Issue:  Vol. 48 / No. 12 / 22 March 2018

Philz gains backing to relocate its Castro location

Philz Coffee will be taking over this space on Castro Street where David Chiu had his Assembly race headquarters.

Philz Coffee will be taking over this space on Castro Street where David Chiu had his Assembly campaign headquarters.

Local java brewer Philz Coffee will relocate its 18th Street location into a space on the 500 block of Castro Street that supporters of the move hope will help to activate what has long been seen as a pedestrian dead zone in the city’s gayborhood.

Owner Phil Jaber won support from the city’s planning commission this afternoon (Thursday, December 4) for his relocation plans in the gayborhood. The 18th Street store was his second he opened in 2004, but the lease for the small space was up so the company opted to move into a larger space on the 500 block of Castro Street.

“Approval will allow Philz to remain in the Castro community it has served for years,” said Philz representative Jody Knight, with Reuben, Junius & Rose LLP.

Jaber argued that where he puts in his coffeehouses he increases business to that area of town.

“We conduct our business in the community where we become a community, like going to grandma’s house,” he said.

The storefront at 549 Castro Street had been home to a gay-owned shoe store and was most recently leased by Assemblyman David Chiu (D-San Francisco) to serve as his campaign headquarters.

According to the planning staff report, Philz is restricted to having only 15 seats in the 3,634 square foot storefront. It is proposed to be open from 6 a.m. to 8:30 p.m. Monday through Friday and 7 a.m. to 8 p.m. on Saturdays and Sundays.

As noted in a story in today’s Bay Area Reporter, Philz’s relocation plans brought to the forefront a debate over what types of retail people would like to see in the Castro business district, as complaints have grown over the increasing number of coffeehouses and financial institutions moving into the area.

It faced some opposition from operators of nearby coffeehouses. The owners of Spikes on 19th Street spoke out against Philz during the hearing.

“This is a very saturated market. There are a lot of cafes and a lot of new cafes have come out in recent years,” said Austin Miller, a barrista at Spikes, which has been open since 1990 in a space that has been a coffeehouse since the 1970s.

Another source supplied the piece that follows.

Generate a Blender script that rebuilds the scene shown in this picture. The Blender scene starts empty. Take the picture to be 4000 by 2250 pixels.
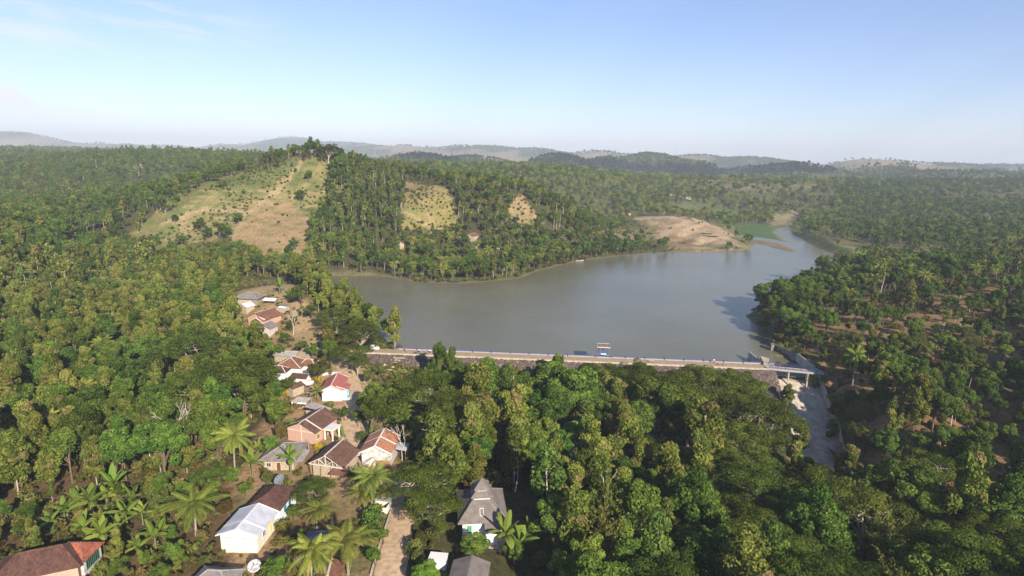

Longtime Castro business owner and leader Patrick Batt, who co-owns Eureka Cafe on the 400 block of Castro Street, also opposed Philz because of its transforming a traditional retail space into what the city planning code calls a limited restaurant.

“I am opposed to the change of use not because it is Philz. Philz has been a success story; I think we can all agree with that,” Batt said during the hearing, stressing Philz could pursue a different space in the area. “I have an issue with the continued bleeding of retail spaces in the Castro NCD to both formula retail and limited restaurant.”

Gay planning commissioner Dennis Richards, who lives nearby in the Duboce Triangle, did question how many cafes are needed in the Castro.

“I am concerned about the proliferation of coffeeshops in the Castro,” he said, though he added that he would support Philz moving to the new site.

Other commissioners also expressed support for Philz’ relocation plan, and the oversight panel unanimously voted 7-0 in favor of the move.